西洋のコトワザによると、冬は「ライオン」ということになっている。対する日本では「冬将軍」。語源はナポレオンのシベリア遠征らしいが、言葉としてあっさり定着した。
かたやケモノの王様で、かたやオカミの代表である将軍。このあたりに民族性の違いが出ていて、大変興味深い。
祖先が狩猟民族である西洋では、厳しい冬が強いケモノであることは理解できる。しかし、力を合わせて知恵を絞れば、何とか退治することは叶うはず。

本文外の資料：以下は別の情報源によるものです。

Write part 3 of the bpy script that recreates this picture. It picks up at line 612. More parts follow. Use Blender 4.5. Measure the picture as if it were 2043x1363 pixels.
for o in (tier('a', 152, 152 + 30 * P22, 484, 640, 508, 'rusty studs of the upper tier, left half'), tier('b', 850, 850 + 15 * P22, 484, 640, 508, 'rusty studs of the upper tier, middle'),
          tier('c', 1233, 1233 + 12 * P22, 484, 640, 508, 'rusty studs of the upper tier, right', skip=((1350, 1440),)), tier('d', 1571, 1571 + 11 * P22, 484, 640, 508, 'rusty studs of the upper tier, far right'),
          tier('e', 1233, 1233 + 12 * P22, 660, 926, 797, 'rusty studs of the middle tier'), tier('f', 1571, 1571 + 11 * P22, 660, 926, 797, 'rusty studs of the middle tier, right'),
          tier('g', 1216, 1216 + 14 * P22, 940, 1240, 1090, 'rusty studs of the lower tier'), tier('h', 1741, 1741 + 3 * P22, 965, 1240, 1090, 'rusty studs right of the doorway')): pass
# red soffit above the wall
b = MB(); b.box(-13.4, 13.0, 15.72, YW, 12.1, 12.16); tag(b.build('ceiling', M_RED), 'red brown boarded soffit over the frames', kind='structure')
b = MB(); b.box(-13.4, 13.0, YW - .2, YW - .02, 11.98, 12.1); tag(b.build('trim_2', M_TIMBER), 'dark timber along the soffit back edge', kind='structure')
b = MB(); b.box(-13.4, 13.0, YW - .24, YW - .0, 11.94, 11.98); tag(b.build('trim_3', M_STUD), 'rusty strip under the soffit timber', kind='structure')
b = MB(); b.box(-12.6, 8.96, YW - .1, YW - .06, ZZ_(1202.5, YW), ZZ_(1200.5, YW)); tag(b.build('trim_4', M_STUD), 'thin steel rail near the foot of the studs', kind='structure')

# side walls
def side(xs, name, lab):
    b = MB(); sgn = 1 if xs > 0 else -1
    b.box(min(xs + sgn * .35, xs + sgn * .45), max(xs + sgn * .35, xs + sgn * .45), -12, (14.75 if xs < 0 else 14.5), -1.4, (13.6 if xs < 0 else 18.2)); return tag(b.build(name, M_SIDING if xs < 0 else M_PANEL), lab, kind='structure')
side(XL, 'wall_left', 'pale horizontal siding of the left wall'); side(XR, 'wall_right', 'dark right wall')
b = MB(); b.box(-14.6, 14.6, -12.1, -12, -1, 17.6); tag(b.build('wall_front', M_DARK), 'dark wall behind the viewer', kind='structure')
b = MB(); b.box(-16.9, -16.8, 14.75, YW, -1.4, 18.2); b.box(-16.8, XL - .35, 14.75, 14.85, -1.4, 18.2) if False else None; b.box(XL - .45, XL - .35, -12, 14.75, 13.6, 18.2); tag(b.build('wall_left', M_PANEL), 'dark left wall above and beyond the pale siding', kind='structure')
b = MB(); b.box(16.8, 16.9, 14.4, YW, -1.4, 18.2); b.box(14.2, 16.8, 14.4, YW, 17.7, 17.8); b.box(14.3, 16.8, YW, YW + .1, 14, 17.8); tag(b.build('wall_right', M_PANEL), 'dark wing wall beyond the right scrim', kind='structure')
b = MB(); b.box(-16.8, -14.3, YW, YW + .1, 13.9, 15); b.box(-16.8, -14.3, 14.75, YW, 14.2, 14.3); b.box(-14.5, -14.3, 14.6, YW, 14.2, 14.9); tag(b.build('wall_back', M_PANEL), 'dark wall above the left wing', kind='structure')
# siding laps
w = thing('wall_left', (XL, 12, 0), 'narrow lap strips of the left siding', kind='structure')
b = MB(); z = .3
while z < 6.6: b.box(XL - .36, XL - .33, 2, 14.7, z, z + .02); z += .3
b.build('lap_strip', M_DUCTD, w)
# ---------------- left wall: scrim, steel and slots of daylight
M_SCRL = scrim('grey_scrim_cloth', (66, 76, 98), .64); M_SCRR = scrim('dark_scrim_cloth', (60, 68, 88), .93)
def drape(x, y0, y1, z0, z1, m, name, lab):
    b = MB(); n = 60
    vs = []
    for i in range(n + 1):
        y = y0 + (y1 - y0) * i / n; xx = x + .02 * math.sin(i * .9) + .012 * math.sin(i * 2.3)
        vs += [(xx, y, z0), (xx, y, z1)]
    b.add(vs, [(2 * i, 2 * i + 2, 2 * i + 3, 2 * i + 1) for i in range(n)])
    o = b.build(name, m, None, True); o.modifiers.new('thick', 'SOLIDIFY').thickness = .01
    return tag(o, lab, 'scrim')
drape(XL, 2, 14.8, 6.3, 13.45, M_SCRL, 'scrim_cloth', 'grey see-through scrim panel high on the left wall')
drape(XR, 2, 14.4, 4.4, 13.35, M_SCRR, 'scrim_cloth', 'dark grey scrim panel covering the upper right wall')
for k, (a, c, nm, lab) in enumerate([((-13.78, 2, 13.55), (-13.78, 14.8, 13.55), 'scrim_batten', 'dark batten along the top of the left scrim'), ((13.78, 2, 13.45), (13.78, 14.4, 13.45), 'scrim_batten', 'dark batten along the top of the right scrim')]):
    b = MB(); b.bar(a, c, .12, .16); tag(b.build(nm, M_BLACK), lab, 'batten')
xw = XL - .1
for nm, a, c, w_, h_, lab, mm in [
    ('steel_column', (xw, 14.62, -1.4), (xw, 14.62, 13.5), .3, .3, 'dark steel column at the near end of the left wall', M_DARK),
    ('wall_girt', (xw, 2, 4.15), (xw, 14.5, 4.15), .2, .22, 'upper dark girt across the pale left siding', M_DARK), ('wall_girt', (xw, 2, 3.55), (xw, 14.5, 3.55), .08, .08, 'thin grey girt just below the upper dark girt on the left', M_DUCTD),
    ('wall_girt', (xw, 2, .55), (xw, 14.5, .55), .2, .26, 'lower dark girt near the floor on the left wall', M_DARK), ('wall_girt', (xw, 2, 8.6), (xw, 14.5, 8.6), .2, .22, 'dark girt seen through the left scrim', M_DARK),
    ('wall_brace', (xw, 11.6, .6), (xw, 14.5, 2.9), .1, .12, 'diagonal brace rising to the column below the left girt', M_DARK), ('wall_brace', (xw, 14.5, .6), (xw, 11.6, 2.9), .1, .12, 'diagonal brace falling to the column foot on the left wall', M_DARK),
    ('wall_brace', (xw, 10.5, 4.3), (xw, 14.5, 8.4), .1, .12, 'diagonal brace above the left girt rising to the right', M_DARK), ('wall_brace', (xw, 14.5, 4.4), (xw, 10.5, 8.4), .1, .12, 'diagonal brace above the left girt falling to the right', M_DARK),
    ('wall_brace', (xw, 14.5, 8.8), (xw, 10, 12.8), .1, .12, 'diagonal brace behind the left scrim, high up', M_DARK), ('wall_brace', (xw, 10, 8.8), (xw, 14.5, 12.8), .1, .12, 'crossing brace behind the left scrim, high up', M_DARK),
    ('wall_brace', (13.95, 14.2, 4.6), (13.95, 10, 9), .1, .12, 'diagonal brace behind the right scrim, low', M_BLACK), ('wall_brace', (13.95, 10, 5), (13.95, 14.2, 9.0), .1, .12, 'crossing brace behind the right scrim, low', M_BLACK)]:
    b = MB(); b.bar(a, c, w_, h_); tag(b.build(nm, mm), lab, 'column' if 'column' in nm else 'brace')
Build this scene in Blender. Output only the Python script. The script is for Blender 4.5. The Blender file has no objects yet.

ところが農耕民族を祖とする日本では、相手がとにかく「将軍」だ。ジタバタ手向かうことはあきらめ、ただひたすらヒレ伏して相手のなすがまま、といった印象。
この二つの異なる思考回路は、文明とやらが進んだ現代でも、ちっとも変わっちゃいない気がする。私しゃ冬なんぞに迎合しませんが。
雪かきという格好の運動がなくなってしまったので、運動不足気味。溢れかえる仕事の山で、つい閉じこもりきりの生活に流されがちで、油断しているとまた病魔が忍び込んでくる。
そこでしばらく中断していた昼休みの散歩を再開した。いつもの散策コースのひとつを辿ったら、途中が雪の山で通れなくなっている。やむなく引き返したが、それなりの距離は歩いた。
川面の氷はすっかり解け、ゆるやかな春の流れである。木々はまだ固く閉じているが、芽吹きは近い。暖かな日和だ。長い冬がようやく終わった。